Reading paragraph 13 of the Decision broadly we can find no error of law in the approach of this Industrial Tribunal and the facts it found against the County Council. The appeal must therefore fail on its first issue.
At the Compensation hearing Ms Dattani did not give evidence.
Compensation to be awarded in these circumstances is "for forseeable damage arising directly from an unlawful act of discrimination. It follows that an applicant can claim for any pecuniary loss properly attributable to an unlawful act of discrimination" per Lawton LJ in Skyrail Oceanic Ltd v. Coleman [1981] 864, 971.
In this case the act was the cessation of the grievance procedure about which which Ms Dattani knew nothing until the first day of the hearing before this Industrial Tribunal. Her loss was the loss of a chance that this procedure would have ended in a decision that she should be seconded. This chance required assessment and decision. This was not carried out.
Thereafter there was the question of mitigation for that loss.
Thirdly, came damages for injury to feelings.
The calculation made by the Tribunal is contained in paragraph 16 as follows:
"We have unanimously decided that, even taking some failure to mitigate into account, the pecuniary loss attributable to this victimisation, when added to a reasonable compensation for injury to feelings, amounts to more than the maximum of £8,925. We therefore award compensation of £8,925."
Based upon the principle of Meek v. City of Birmingham District Council [1987] IRLR 250. CA, Mr Supperstone argues that it is impossible to understand how the heads of damage have been assessed and what was the method of calculation. It could on certain findings be that the maximum of £8,925 was not exceeded. We find that submission convincing. The assessment in the present case is clearly complicated and differs from the simple approach which was possible in Sharifi v.

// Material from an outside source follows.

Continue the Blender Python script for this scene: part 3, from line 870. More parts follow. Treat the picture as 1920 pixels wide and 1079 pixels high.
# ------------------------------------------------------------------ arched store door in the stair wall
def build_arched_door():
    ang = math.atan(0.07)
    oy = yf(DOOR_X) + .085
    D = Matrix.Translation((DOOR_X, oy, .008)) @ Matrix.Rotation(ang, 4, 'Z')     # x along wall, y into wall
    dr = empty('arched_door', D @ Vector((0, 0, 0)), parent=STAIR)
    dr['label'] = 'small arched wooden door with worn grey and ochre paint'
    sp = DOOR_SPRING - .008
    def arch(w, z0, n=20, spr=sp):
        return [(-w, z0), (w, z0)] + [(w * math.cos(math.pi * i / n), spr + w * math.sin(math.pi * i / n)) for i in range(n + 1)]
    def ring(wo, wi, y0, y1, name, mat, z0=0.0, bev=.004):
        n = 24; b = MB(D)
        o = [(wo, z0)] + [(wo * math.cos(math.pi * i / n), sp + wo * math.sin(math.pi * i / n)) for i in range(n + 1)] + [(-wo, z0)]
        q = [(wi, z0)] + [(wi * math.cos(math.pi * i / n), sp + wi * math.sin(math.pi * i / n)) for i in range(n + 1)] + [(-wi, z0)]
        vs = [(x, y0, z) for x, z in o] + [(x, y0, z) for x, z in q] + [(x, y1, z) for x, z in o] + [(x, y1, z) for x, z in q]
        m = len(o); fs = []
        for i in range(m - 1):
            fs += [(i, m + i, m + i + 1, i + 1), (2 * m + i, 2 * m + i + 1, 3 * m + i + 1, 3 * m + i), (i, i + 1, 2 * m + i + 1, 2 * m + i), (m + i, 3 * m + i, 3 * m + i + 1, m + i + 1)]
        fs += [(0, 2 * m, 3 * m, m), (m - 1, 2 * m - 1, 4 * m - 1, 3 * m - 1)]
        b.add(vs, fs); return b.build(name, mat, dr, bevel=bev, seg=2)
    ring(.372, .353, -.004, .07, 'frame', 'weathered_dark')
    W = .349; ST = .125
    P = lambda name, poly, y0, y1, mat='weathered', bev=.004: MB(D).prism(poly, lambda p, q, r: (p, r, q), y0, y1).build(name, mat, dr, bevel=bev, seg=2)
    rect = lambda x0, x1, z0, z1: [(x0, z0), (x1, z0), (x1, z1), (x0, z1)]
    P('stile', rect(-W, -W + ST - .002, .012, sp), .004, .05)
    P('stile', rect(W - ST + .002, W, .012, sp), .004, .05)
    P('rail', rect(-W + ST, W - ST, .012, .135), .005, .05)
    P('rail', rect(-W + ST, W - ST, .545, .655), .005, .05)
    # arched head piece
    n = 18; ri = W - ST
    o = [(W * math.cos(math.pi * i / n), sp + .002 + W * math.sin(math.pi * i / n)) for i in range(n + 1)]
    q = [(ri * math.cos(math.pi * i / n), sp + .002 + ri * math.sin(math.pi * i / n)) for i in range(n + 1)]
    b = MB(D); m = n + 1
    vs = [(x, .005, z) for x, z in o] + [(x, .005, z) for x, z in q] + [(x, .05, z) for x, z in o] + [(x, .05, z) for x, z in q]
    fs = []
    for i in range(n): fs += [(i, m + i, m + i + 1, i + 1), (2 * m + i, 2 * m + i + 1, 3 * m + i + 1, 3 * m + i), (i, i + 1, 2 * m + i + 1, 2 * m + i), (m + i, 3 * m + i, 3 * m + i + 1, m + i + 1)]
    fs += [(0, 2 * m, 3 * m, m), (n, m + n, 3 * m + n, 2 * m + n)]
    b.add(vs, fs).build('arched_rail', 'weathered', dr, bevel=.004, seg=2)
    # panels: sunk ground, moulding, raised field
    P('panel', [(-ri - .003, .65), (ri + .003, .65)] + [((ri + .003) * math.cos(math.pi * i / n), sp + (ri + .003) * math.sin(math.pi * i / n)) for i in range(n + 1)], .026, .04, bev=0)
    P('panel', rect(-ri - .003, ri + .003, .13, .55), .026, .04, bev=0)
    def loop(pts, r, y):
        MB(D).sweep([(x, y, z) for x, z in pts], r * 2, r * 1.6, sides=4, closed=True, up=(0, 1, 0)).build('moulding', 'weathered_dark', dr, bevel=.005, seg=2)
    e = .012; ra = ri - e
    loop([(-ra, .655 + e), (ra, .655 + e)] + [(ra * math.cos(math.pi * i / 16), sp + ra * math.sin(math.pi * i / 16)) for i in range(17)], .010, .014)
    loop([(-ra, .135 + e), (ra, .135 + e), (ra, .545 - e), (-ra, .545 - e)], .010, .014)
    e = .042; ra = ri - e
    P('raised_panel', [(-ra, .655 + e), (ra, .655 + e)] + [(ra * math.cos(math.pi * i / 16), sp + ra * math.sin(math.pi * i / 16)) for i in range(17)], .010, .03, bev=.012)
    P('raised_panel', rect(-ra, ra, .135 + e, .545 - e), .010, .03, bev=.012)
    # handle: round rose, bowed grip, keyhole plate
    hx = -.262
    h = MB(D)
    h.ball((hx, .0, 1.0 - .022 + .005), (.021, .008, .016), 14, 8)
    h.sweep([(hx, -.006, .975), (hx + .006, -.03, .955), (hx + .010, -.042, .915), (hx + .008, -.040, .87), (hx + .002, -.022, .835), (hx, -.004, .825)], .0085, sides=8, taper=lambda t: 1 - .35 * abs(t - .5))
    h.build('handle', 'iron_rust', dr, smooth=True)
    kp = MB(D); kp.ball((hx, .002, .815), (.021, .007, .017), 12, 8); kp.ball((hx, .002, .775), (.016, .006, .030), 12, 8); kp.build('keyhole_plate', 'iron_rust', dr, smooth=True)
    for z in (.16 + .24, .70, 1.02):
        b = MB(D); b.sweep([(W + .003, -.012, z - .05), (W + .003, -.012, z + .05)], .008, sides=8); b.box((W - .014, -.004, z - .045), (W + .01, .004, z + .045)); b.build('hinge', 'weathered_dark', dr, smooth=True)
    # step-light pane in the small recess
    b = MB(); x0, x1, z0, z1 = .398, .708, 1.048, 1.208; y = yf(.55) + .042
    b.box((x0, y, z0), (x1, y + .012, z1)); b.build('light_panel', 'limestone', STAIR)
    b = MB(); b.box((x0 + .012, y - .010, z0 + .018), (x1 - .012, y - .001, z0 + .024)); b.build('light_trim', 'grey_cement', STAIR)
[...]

Strathclyde Regional Council [1992] IRLR 259.
This would be sufficient for the appeal on compensation to be allowed, but it is submitted further that there was no evidence to support two passages in the Compensation decision. The first is where the Tribunal state in paragraph 13,
"In our view the respondents showed themselves to be caring employers. That investigation, we feel, would have been a thorough one. The applicant made it clear to us at the last hearing that she would have been satisfied if she was given a reasonable explanation as to why she was not selected. We feel that the respondents would have counselled her and that there would have bee every chance of their persuading her to remain in their employment and to try for secondment again the following year."
We agree that we can find no evidence to support this latter sentence.
Secondly, Mr Supperstone points to a sentence in paragraph 15 which reads:
"... The fact that the applicant had to wait for some 8 months before being informed that the respondents had not continued with their investigation aggravated the injury rather than the reverse."
There is no finding of "the injury" suffered from the less favourable treatment of which Ms Dattani was unaware until the first day of the hearing. It is submitted that no such injury could therefore be aggravated.
We are satisfied that the compensation issues must be remitted and we will listen to submissions on the appropriate form of order.